§ COLLECTED MATERIAL
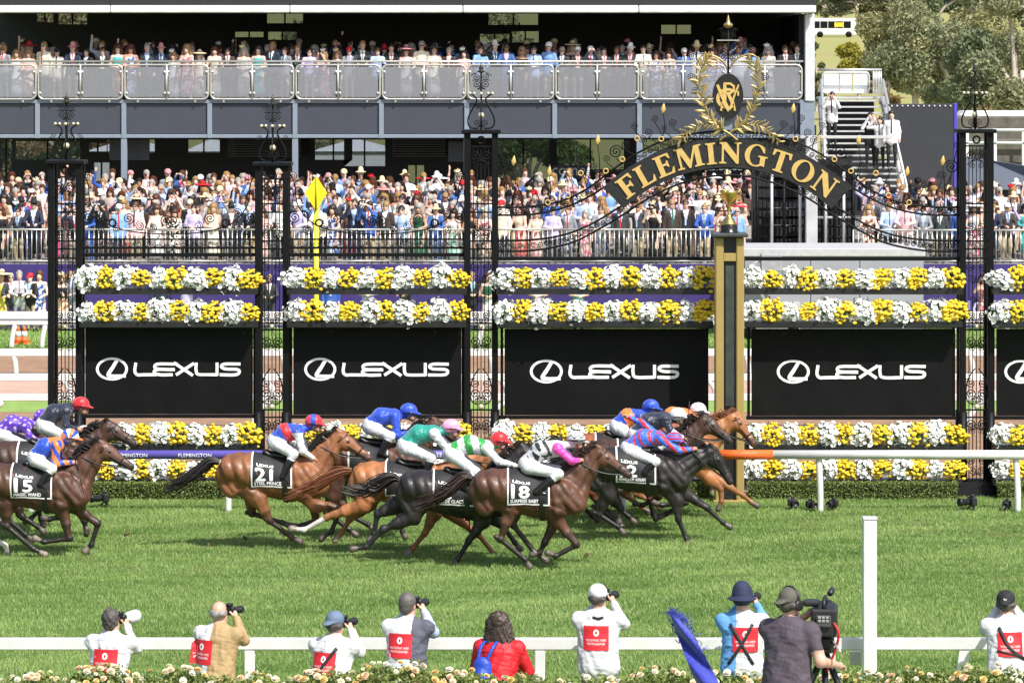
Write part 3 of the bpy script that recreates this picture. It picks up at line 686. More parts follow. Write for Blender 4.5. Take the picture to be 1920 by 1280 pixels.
# traffic cones on the lawn
Yt = YG(645)
for i, p in enumerate((34, 46)):
    c = empty('traffic_cone', (px_x(p, Yt), Yt, 0), 0, ['left orange and white traffic cone on the lawn', 'right orange and white traffic cone on the lawn'][i], 'cone', 'traffic cones')
    MB().bbox(-.16, .16, -.16, .16, 0, .04, .01).build('base', mat('cone orange', '#e2622a', .5), c); MB().lathe([(.13, .04), (.1, .2)], (0, 0, 0), 14).build('lower_cone', MATS['cone orange'], c)
    MB().lathe([(.1, .201), (.065, .36)], (0, 0, 0), 14).build('white_band', M_white, c); MB().lathe([(.065, .361), (.03, .5)], (0, 0, 0), 14).build('tip', MATS['cone orange'], c)
# ================================================================ IRON GATE
YA = 66.0; KA = FPX/YA
ax_ = lambda p: (p-960)/KA
az_ = lambda q: CAMH-(q-HZN)/KA
def spiral(turns=1.7, tail=True, r=.1, n=30):
    pts = []
    for i in range(n+1):
        t = i/n; a = -math.pi/2+turns*2*math.pi*(1-t)+math.pi*0; rr = .1+.9*t**.85
        pts.append((rr*math.cos(a), 0, rr*math.sin(a)))
    if tail: e = pts[-1]; pts += [(e[0]+.6, 0, e[2]+.02), (e[0]+1.2, 0, e[2]+.25), (e[0]+1.7, 0, e[2]+.75)]
    m = MB(); m.tube(pts, [r]*len(pts), 6); m.ball(pts[0], r*1.7, 6, 5); return m
ME_scroll = spiral().mesh('scroll', M_iron); ME_volute = spiral(2.0, False, .09).mesh('scroll', M_iron)
_r = MB().tube([(math.cos(a*math.pi/8), 0, math.sin(a*math.pi/8)) for a in range(16)], .28, 8, closed=True)
ME_ring = _r.mesh('ring', M_iron); ME_gring = _r.mesh('ring', M_goldp)
ME_ball = MB().ball((0, 0, 0), 1, 10, 8).mesh('ball', mat('cream knob', (.62, .56, .40), .35, .3))
_s = MB().lathe([(.01, -1), (.25, -.6), (.5, -.1), (.3, .35), (.01, 1)], (0, 0, 0), 6, sy=.4); ME_spear = _s.mesh('spearhead', M_goldp)
def scr(parent, p, q, size, rot=0, mx=1, me=None, Y=YA, name='scroll'):
    return put(name, me or ME_scroll, parent, (ax_(p), Y, az_(q)), (0, math.radians(rot), 0), (size*mx, size, size))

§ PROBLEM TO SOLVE
Skip every picture and transcribe the data above exactly.

§ RESPONSE TO THIS TASK
Write part 3 of the bpy script that recreates this picture. It picks up at line 686. More parts follow. Write for Blender 4.5. Take the picture to be 1920 by 1280 pixels.
# traffic cones on the lawn
Yt = YG(645)
for i, p in enumerate((34, 46)):
    c = empty('traffic_cone', (px_x(p, Yt), Yt, 0), 0, ['left orange and white traffic cone on the lawn', 'right orange and white traffic cone on the lawn'][i], 'cone', 'traffic cones')
    MB().bbox(-.16, .16, -.16, .16, 0, .04, .01).build('base', mat('cone orange', '#e2622a', .5), c); MB().lathe([(.13, .04), (.1, .2)], (0, 0, 0), 14).build('lower_cone', MATS['cone orange'], c)
    MB().lathe([(.1, .201), (.065, .36)], (0, 0, 0), 14).build('white_band', M_white, c); MB().lathe([(.065, .361), (.03, .5)], (0, 0, 0), 14).build('tip', MATS['cone orange'], c)
# ================================================================ IRON GATE
YA = 66.0; KA = FPX/YA
ax_ = lambda p: (p-960)/KA
az_ = lambda q: CAMH-(q-HZN)/KA
def spiral(turns=1.7, tail=True, r=.1, n=30):
    pts = []
    for i in range(n+1):
        t = i/n; a = -math.pi/2+turns*2*math.pi*(1-t)+math.pi*0; rr = .1+.9*t**.85
        pts.append((rr*math.cos(a), 0, rr*math.sin(a)))
    if tail: e = pts[-1]; pts += [(e[0]+.6, 0, e[2]+.02), (e[0]+1.2, 0, e[2]+.25), (e[0]+1.7, 0, e[2]+.75)]
    m = MB(); m.tube(pts, [r]*len(pts), 6); m.ball(pts[0], r*1.7, 6, 5); return m
ME_scroll = spiral().mesh('scroll', M_iron); ME_volute = spiral(2.0, False, .09).mesh('scroll', M_iron)
_r = MB().tube([(math.cos(a*math.pi/8), 0, math.sin(a*math.pi/8)) for a in range(16)], .28, 8, closed=True)
ME_ring = _r.mesh('ring', M_iron); ME_gring = _r.mesh('ring', M_goldp)
ME_ball = MB().ball((0, 0, 0), 1, 10, 8).mesh('ball', mat('cream knob', (.62, .56, .40), .35, .3))
_s = MB().lathe([(.01, -1), (.25, -.6), (.5, -.1), (.3, .35), (.01, 1)], (0, 0, 0), 6, sy=.4); ME_spear = _s.mesh('spearhead', M_goldp)
def scr(parent, p, q, size, rot=0, mx=1, me=None, Y=YA, name='scroll'):
    return put(name, me or ME_scroll, parent, (ax_(p), Y, az_(q)), (0, math.radians(rot), 0), (size*mx, size, size))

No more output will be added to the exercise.